SEBI-registered analyst Deepak Pal believes that the stock is currently trading within a zone defined by its 50-day Exponential Moving Average (EMA) and 50-day simple moving average (SMA), reflecting consolidation with underlying strength.
In the short term, the stock is facing minor resistance near ₹1,025, which acts as a hurdle. However, Tuesday’s price action suggests that ₹975 (previous day’s low) could serve as a strong support zone.
Pal noted that if Route Mobile holds above this level, it offers a good buy-on-dip opportunity. With sustained momentum, it has the potential to move toward ₹1,050–₹1,100 levels in the near term.
The company has a strong international presence across Asia, Africa, Europe, and the Americas. Route Mobile’s revenue in FY24 exceeded ₹3,200 crore, growth was fueled by increasing digital adoption and enterprise communication needs.

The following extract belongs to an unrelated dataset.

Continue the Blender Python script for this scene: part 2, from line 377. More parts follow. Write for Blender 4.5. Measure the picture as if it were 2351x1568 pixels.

Margins remained healthy (13–15%) despite global macro-economic challenges.
Additionally, the company’s balance sheet is debt-free, backed by strong cash flows and promoter holding of over 60%.
With ongoing digital transformation, rising demand for omnichannel communication, and increasing global contracts, Route Mobile is well-positioned for scalable growth. The recent merger news with Proximus’ CPaaS business (TeleSign) also opens global opportunities.
Fundamentally, Pal considers Route Mobile to be a solid mid-cap digital play in the communications tech space.
Route Mobile shares have fallen 28% year-to-date (YTD).